As a young artist in Germany in the late 1990s, Maier-Aichen rejected the photographic conventions established by Bernd and Hilla Becher and instead began utilizing photography as an elastic medium, individualizing each image in terms of content, approach, and processing method. Starting with a traditional large-format image captured on film, Maier-Aichen uses modern technology to digitally weave disparate images from separate sources into seamless photographs that are printed as either a C-print or albumen print.
The subject matter of Maier-Aichen's work is quite varied, examining plush geographies in one photograph and rigid industrialism in the next. For example, in Above June Lake (2005), Maier-Aichen focuses his lens on the rugged landscape of the High Sierras and its ski trails, mountain peaks, and bodies of water. The detailed contours of the land revealed in the oversized print (86 ½ x 73 inches) give the impression of a topographical map, in which the natural and man-made aspects of the landscape are pictured. In LADWP (The factory that works) (2007), by contrast, Maier-Aichen captures the Los Angeles Department of Water and Power's industrial campus along the edge of the Pacific Ocean. Here, two striped smokestacks, raised like flags, evoke a sense of anxiety about the current state of industry and the global climate.

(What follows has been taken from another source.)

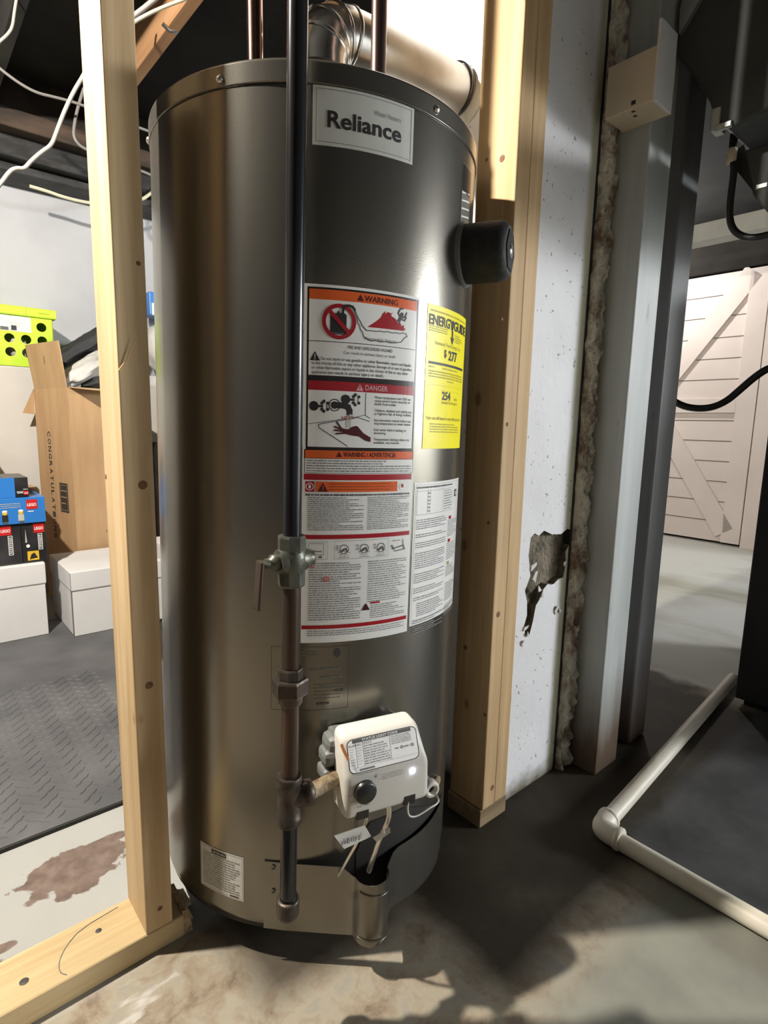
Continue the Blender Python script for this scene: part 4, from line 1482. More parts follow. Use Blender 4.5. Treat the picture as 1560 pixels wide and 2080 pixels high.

Florian Maier-Aichen was born in Stuttgart, Germany, in 1973 and currently lives and works in Los Angeles and Cologne, Germany. He received his master of fine arts degree from the University of California, Los Angeles. He also studied at the University of Essen, Germany, and the Hoegskolan for Fotografi och Film Gothenborg, Sweden. His work has appeared in solo exhibitions at Blum & Poe in Los Angeles (2006, 2004, and 2002); 303 Gallery in New York (2006); and Gallery Min Min in Tokyo, Japan (2005 and 2003). He has also been included in several important group exhibitions, including the 2006 Whitney Biennial at the Whitney Museum of American Art, New York; Photography 2005 at the Victoria Miro Gallery in London, England; and Snapshot: New Art From Los Angeles at the UCLA Hammer Museum in Los Angeles, California. Maier-Aichen's work is in the collection of the Denver Art Museum in Denver, Colorado; The Museum of Contemporary Art, Los Angeles; the Walker Art Center in Minneapolis, Minnesota, and the Whitney Museum of American Art, New York.
Accompanying the exhibition is a 64-page hardcover catalogue, featuring 34 full-color and black-andwhite images. Designed by Michael Worthington, the book features an essay by Rebecca Morse. MOCA Focus: Florian Maier-Aichen is available for $24.95 at all MOCA Store locations and is distributed through Distributed Art Publishers (DAP).